Kefil olması için, firmanın hiç borcu olmaması şartının yumuşatılmasıyla başlayan, sonradan da BDDK’nın mercek altına aldığı bu yapı, esasen çok önemli. Lakin daha önemli olan ortaklık yapısı.
KGF’nin yüzde 60’ı TOOB ve KOSGEB’e ait.. Geri kalan kısımda ise TESK, TOSYÖV, MESKA ve bankalar var. Hiçbir bankanın payı da yüzde 1,5384’ten fazla değil. Yani hakim ortak reel sektör. Peki böyle bir tasarrufta bulunma hakkı nereden çıkıyor?

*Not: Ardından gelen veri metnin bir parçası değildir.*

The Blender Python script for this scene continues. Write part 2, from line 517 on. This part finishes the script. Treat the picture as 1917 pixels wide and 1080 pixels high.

Ertem’in ifadelerine bakarsanız, henüz kimin çatısı altına gireceğinin belli olmadığı gözüküyor. Ama söylemi tersten okursanız, bir çatının altına gireceği kesin. Anlaşılan o ki, bu kadar tartışmanın gölgesinde önümüzdeki günlerde KGF’yi de konuşacağız.
Ortada çok büyük bir nezaketsizlik olduğu açık. Yani bir danışmanın bunu konuşuyor olabilmesi bile yeterince sıkıntılı bir durumken, reel sektöre ne getirip ne götüreceği de tartışmalı.
Bu iktidar halen, insanların hatalarını kurumlara kesmekten vazgeçmedi. Ayrıca daha kritik bir konu var. Varlık fonu bağlantılı bir şeylere niyetlenildiği belli. Ama ne bilmiyoruz. Üretim için deseniz ortada bununla ilgili ciddiye alınır, tek bir yol haritası bile yok. Bu durumda da niyet iyi bile olsa, sonuç çar çur etmekten öteye geçemiyor.
Bakalım reel sektör temsilcileri DEİK’te başlarına gelen oldu bittiye, KGF’de de susacak mı?